Bob Pigeon of Da Capo Press in New York has announced that Perseus Books have secured world rights to Robert Lyman’s Headhunters, and published Spring 2016.
Headhunters tells the previously untold story of the loss of USAAF Flight 12420 in August 1943 over the vast, jungled borders of northern Burma, deep within Japanese-held territory. Of the twenty one passengers and crew on board that day were senior OSS operative Duncan C. Lee (a descendant of Robert E. Lee) clandestinely working as a Soviet spy, en route to meet the Chinese intelligence chief; Eric Sevareid, the celebrated CBS journalist sent by President Roosevelt to ascertain the ‘truth about China’ and General ‘Vinegar Joe’ Stilwell’s political adviser, John Paton Davies of the State Department, and Bill Stanton a senior operative from the Department of Economic Warfare.

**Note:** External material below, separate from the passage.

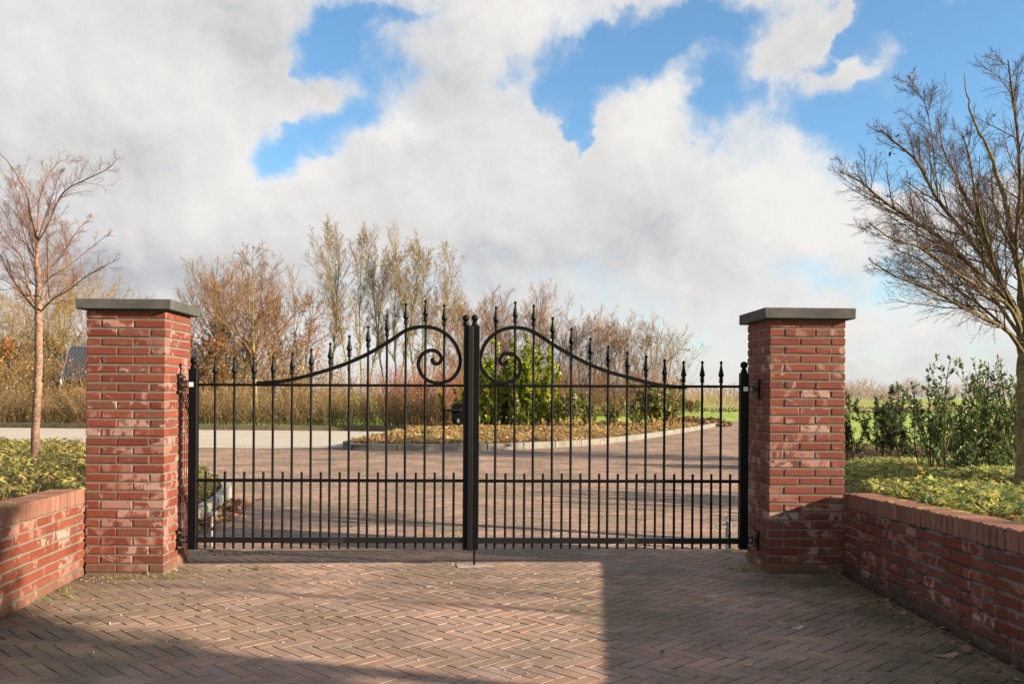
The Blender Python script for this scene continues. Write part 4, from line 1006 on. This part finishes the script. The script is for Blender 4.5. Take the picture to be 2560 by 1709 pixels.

Sevareid found fame as the man who announced the German entry into Paris in June 1940 and was one of the most feted radio journalists of the age. For his part the brilliant Davies was to lose his Foreign Service career in the McCarthy witch hunt of the following decade, merely for predicting that the Communists would win the decades long Civil War in China; Super-spy Duncan C. Lee would, surprisingly, never be indicted and go on to have a successful post-war career as a lawyer.
Flying the notorious ‘Hump’ route between India and China, the twin engine Curtiss-Wright C-46 ‘Commando’ suffered engine failure and crashed over the mountainous, remote border country between India and Burma. Against the odds all but one of the 21 people on the doomed aircraft survived – it remains the largest civilian evacuation of an aircraft by parachute. But they fell from the frying pan into the fire.

Disentangling themselves from their ‘chutes the shocked survivors discovered that they had arrived in wild country dominated by a tribe with an especial reason to hate white men. The Nagas of the Patkoi hills were notorious headhunters who routinely practiced slavery and human sacrifice, their specialty being the removal of enemy heads – often women and children – with razor-sharp daos. On two occasions in recent years the Naga’s village had been burned to the ground, their warriors killed in running battles with British-led Indian soldiers. The Japanese lay close by too, retaining a special hatred for American flyers.
Headhunters tells the incredible true story of the adventures of these men among the Naga warriors, their sustenance from the air by the USAAF, and ultimate rescue by a joint British-American military expedition. In this meeting two very different worlds collided, American and Naga. The young, exuberant apostles of the vast industrial democracy of the United States came face-to-face with an ancient race determined to preserve their local power, based on head-hunting and slaving prerogatives.